Dave Ramsey has helped a lot of people get their financial lives together. He’s really good at getting people to stop procrastinating, pay off debt, and start estate planning. We agree with him on a lot of things. However, we do disagree with him on one point about trusts.
Ramsey on Trusts: What We Disagree On
Ramsey has written that once you put your assets in a trust, you lose some control over those assets. He argues that you need a separate trustee to approve every transaction.
“An inconvenience of living trusts is giving up ownership and control of your assets,” he writes. “Even though you can make changes to revocable trusts, you still have to go through a process first.”
We disagree, because that’s not how living trusts work. In virtually every revocable living trust created today, you are the trustee. You transfer your assets from yourself as an individual to yourself as trustee. You still buy and sell, manage accounts, and do whatever you’d normally do—without asking anyone’s permission. The scenario Ramsey describes would only apply if you named someone else as trustee from day one, which isn’t standard practice.
Ramsey on Trusts: What We Agree On
Most people have no estate plan at all. Ramsey’s emphasis on action has moved a lot of people off the sideline. We agree wholeheartedly with him on that. (So do Suze Orman and Robert Kiyosaki.)
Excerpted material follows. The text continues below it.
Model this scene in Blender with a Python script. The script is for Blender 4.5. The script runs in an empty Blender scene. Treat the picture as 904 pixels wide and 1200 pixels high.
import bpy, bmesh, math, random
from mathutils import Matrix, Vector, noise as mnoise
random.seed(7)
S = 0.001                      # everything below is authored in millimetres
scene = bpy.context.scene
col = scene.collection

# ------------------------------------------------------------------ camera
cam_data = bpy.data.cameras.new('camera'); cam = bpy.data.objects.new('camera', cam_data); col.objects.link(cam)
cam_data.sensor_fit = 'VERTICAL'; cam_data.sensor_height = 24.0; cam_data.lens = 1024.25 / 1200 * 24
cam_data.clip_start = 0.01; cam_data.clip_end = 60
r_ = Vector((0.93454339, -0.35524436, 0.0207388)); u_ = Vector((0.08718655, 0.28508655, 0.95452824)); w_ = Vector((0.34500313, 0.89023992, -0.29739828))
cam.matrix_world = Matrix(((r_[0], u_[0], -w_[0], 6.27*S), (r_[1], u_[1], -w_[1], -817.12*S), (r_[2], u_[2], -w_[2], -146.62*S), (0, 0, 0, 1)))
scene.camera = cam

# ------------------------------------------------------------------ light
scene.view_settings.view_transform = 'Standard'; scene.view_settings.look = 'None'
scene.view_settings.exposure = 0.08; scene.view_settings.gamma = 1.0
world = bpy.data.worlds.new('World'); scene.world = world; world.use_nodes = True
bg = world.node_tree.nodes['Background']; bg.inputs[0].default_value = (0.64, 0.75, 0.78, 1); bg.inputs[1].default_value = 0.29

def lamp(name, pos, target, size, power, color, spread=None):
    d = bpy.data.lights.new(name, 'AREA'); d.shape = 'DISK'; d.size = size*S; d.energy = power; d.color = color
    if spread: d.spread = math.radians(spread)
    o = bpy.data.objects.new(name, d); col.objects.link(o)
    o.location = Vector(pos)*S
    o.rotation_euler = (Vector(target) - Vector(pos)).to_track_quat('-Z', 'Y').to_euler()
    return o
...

His point that unfunded trusts are worthless is also accurate. A trust that exists on paper but holds no assets does nothing. You have to actually transfer your property into it. So we agree with him there too.
And when he says living trusts are expensive if you get one from an attorney, we agree with that too. Working with an estate planning attorney is expensive (although not as expensive as probate). While that may not matter as much for wealthy individuals or families, it matters a lot for the rest of us.